* Collected data *
────────────────

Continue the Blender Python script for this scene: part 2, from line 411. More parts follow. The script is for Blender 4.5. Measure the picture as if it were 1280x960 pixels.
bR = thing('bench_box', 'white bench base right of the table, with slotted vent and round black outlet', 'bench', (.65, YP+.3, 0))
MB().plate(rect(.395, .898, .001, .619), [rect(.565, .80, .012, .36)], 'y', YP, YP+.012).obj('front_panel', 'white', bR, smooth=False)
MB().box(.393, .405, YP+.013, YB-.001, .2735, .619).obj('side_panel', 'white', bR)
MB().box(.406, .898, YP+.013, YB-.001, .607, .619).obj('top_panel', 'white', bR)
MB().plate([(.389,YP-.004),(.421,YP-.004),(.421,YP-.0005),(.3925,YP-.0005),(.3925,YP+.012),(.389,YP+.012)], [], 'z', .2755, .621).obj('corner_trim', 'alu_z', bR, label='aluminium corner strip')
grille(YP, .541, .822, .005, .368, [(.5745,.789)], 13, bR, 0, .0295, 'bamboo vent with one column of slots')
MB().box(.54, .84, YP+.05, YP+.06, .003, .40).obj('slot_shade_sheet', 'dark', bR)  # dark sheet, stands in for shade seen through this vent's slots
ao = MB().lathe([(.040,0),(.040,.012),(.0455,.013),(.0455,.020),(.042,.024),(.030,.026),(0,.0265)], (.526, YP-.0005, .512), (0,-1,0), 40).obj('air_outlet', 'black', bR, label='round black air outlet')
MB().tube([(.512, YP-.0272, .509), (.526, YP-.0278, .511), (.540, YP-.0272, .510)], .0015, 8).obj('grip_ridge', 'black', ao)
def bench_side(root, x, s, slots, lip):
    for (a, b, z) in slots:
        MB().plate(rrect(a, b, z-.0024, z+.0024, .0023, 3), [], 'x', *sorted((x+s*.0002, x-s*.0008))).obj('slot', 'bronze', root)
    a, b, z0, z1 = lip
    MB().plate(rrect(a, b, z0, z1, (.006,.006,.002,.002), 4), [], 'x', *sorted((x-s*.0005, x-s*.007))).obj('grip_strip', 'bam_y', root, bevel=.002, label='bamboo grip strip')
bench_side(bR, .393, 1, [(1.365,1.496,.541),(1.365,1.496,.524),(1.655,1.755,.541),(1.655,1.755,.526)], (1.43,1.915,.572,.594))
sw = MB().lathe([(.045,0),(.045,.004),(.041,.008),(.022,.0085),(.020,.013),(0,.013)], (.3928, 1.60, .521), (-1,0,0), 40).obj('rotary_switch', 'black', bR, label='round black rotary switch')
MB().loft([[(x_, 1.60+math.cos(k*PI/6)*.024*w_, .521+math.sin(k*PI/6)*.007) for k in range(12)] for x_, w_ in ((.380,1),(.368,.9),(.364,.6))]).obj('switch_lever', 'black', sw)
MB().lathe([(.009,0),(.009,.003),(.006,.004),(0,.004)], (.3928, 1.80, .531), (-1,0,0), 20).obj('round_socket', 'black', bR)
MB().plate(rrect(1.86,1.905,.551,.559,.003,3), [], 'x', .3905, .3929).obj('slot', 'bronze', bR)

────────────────

* Work to complete *
Go through the listing above and restate it word for word.

* Written response *
Continue the Blender Python script for this scene: part 2, from line 411. More parts follow. The script is for Blender 4.5. Measure the picture as if it were 1280x960 pixels.
bR = thing('bench_box', 'white bench base right of the table, with slotted vent and round black outlet', 'bench', (.65, YP+.3, 0))
MB().plate(rect(.395, .898, .001, .619), [rect(.565, .80, .012, .36)], 'y', YP, YP+.012).obj('front_panel', 'white', bR, smooth=False)
MB().box(.393, .405, YP+.013, YB-.001, .2735, .619).obj('side_panel', 'white', bR)
MB().box(.406, .898, YP+.013, YB-.001, .607, .619).obj('top_panel', 'white', bR)
MB().plate([(.389,YP-.004),(.421,YP-.004),(.421,YP-.0005),(.3925,YP-.0005),(.3925,YP+.012),(.389,YP+.012)], [], 'z', .2755, .621).obj('corner_trim', 'alu_z', bR, label='aluminium corner strip')
grille(YP, .541, .822, .005, .368, [(.5745,.789)], 13, bR, 0, .0295, 'bamboo vent with one column of slots')
MB().box(.54, .84, YP+.05, YP+.06, .003, .40).obj('slot_shade_sheet', 'dark', bR)  # dark sheet, stands in for shade seen through this vent's slots
ao = MB().lathe([(.040,0),(.040,.012),(.0455,.013),(.0455,.020),(.042,.024),(.030,.026),(0,.0265)], (.526, YP-.0005, .512), (0,-1,0), 40).obj('air_outlet', 'black', bR, label='round black air outlet')
MB().tube([(.512, YP-.0272, .509), (.526, YP-.0278, .511), (.540, YP-.0272, .510)], .0015, 8).obj('grip_ridge', 'black', ao)
def bench_side(root, x, s, slots, lip):
    for (a, b, z) in slots:
        MB().plate(rrect(a, b, z-.0024, z+.0024, .0023, 3), [], 'x', *sorted((x+s*.0002, x-s*.0008))).obj('slot', 'bronze', root)
    a, b, z0, z1 = lip
    MB().plate(rrect(a, b, z0, z1, (.006,.006,.002,.002), 4), [], 'x', *sorted((x-s*.0005, x-s*.007))).obj('grip_strip', 'bam_y', root, bevel=.002, label='bamboo grip strip')
bench_side(bR, .393, 1, [(1.365,1.496,.541),(1.365,1.496,.524),(1.655,1.755,.541),(1.655,1.755,.526)], (1.43,1.915,.572,.594))
sw = MB().lathe([(.045,0),(.045,.004),(.041,.008),(.022,.0085),(.020,.013),(0,.013)], (.3928, 1.60, .521), (-1,0,0), 40).obj('rotary_switch', 'black', bR, label='round black rotary switch')
MB().loft([[(x_, 1.60+math.cos(k*PI/6)*.024*w_, .521+math.sin(k*PI/6)*.007) for k in range(12)] for x_, w_ in ((.380,1),(.368,.9),(.364,.6))]).obj('switch_lever', 'black', sw)
MB().lathe([(.009,0),(.009,.003),(.006,.004),(0,.004)], (.3928, 1.80, .531), (-1,0,0), 20).obj('round_socket', 'black', bR)
MB().plate(rrect(1.86,1.905,.551,.559,.003,3), [], 'x', .3905, .3929).obj('slot', 'bronze', bR)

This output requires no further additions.